Another reason against the opening of San Gorgonio to the building of downhill skiing facilities is that the skiing is just not that good or that reliable. I personally have visited the area one or two times. a year during the past 12 years and only in May, in the 1 or 2 years when snow has lasted that long, have I found skiing above 9,500 feet. On all other occasions--during the months of December, January, February, and March-the snow above 9,500 feet has been so hard packed and icy that I did not feel safe without ice climbing equipment such as an ice ax and crampons. The fact that one can observe a cover of white on the slopes of San Gorgonio from far away-which shows up nicely because there are few trees on those slopes-does not always mean that skiiable snow will be found there. The north side of Mount San Antonio has just about the same exposure-and the same snow conditions and there have been a number of people killed there who have slid down the icy slopes. Unfortunately, these slopes are observed from the Palmdale side only, not from the Los Angeles basin.

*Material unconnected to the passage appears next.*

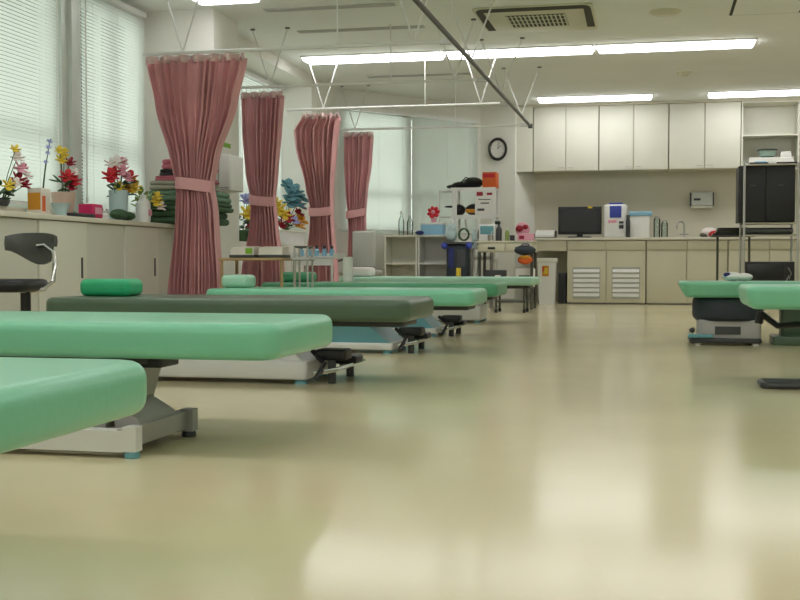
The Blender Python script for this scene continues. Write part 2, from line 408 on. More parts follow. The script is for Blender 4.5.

San Gorgonio is not inaccessible to skiers, of course. It is a very popular area for ski touring and the 2 feet of snow which is really all that can be relied upon, unless it is an exceptional year with much above normal rainfall in southern California, would be worn down to bare ground in a weekend of downhill skiing, yet would persist for 2 or 3 months if skied on only by cross-country skiers. The mild southern California climate makes ski touring much safer and more enjoyable than in the Sierra Nevada even without huts; simple tarp shelters are adequate. Needless to say, a ski resort would spoil the area for ski touring and snowshoeing as well as for summer use. Incidentally, I have been a downhill skier as well as a ski tourer for 15 years, and I would prefer to continue to make the drive to Mammoth and other Sierra resorts than to see downhill facilities built in San Gorgonio. There are other areas closer to Los Angeles than Mammoth, such as Mineral King and Robinson basin, which could be developed as downhill skiing facilities without resulting in what amounts to complete destruction of a wilderness area. And existing local ski areas are doing quite well through the use of manmade


In summary, it would appear to be a tragic mistake to build downhill ski resort facilities in an area where it would, essentially, destroy the area for wilderness use (both summer and winter) and where reliable skiing can be counted upon for only 2 months a year. If the promoters of the ski resort do not realize this that reports of snow depths are highly exaggerated-they will be soon disillusioned; otherwise, it would appear that skiing would really be only secondary and they plan to make their money through summer use such as the San Jacinto tramway does.

Thank you very much.


Mrs. BRATT. I represent one family of five. We love wilderness. We love the tamed out of doors. And we love skiing. We hope Congress will keep the San Gorgonio wilderness as it is.

To those of you on this committee who worked so long and hard for the passage of the 1964 Wilderness Act, we thank you, very much.


We hope the primary concern of this committee in relation to the Wilderness Act will be to review Forest Service recommendations of lands to be included in the wilderness system. Where there is controversy we hope you will favor wilderness, because a wilderness can always be undone but never re-created. Where there is a choice between larger or smaller boundaries we hope you will favor the larger area for the same reason. To the unending proposals for development and withdrawal we hope Congress will answer: "Wait." We hope the wilderness system, just born, will have a chance to grow, mature, and prove it will fill the need in our culture which we believe exists. Withdrawal in less than 10 years, perhaps 25 years, we feel would be premature.